━━ Data section ━━

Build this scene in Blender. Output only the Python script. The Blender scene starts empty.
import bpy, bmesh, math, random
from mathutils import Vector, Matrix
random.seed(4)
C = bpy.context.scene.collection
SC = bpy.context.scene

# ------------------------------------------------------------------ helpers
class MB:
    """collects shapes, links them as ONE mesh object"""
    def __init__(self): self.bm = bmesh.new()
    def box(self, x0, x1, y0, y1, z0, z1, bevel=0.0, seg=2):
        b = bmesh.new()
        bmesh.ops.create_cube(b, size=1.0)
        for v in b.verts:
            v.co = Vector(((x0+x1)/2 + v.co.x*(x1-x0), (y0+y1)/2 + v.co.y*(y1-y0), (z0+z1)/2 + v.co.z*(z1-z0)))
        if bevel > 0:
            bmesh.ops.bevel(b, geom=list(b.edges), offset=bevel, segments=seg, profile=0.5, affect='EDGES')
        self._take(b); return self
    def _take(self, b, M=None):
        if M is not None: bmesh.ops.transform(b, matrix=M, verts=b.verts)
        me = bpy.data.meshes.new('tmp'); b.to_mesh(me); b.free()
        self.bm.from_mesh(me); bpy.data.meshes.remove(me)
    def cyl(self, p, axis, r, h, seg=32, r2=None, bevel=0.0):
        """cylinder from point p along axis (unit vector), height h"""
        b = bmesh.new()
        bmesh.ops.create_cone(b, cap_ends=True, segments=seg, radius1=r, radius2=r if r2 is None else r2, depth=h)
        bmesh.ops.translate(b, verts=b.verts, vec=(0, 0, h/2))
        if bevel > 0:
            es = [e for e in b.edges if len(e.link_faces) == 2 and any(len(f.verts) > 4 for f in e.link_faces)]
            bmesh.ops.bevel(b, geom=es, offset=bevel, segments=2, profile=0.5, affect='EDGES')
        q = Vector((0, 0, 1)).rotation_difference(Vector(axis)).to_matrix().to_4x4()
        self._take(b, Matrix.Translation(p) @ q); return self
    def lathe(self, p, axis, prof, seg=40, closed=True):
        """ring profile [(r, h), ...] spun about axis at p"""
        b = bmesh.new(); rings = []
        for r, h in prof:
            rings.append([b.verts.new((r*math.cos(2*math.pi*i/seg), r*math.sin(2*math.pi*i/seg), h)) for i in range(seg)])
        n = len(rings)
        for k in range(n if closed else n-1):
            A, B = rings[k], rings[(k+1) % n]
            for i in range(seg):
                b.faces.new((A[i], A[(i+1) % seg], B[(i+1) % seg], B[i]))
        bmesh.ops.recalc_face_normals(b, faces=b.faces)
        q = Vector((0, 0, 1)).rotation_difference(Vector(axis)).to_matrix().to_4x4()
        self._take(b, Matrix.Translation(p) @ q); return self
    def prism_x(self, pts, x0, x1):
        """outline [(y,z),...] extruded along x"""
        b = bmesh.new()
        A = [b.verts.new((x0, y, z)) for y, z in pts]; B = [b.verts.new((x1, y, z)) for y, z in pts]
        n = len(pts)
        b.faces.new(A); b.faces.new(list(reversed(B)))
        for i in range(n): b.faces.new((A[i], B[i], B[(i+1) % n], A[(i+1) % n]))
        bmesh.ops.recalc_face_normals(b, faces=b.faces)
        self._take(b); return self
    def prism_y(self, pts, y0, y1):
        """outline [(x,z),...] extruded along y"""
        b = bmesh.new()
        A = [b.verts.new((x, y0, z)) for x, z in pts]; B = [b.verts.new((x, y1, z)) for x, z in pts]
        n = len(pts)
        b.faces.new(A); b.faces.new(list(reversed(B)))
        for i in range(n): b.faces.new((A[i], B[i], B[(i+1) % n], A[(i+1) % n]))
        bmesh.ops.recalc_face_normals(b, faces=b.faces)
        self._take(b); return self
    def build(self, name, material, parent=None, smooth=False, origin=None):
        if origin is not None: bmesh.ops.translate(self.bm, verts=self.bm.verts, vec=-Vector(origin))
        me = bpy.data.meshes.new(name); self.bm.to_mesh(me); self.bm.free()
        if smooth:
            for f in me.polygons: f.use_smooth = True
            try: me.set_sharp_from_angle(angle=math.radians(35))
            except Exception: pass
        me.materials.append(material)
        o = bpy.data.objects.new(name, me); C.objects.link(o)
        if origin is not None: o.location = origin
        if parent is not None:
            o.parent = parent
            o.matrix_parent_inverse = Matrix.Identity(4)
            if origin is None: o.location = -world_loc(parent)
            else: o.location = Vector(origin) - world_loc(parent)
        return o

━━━

> **Instructions to follow**:
Quote the data above verbatim from its first line to the line that includes "SC = bpy.context.scene", with both boundary lines retained.

> **Finished exercise**:
Build this scene in Blender. Output only the Python script. The Blender scene starts empty.
import bpy, bmesh, math, random
from mathutils import Vector, Matrix
random.seed(4)
C = bpy.context.scene.collection
SC = bpy.context.scene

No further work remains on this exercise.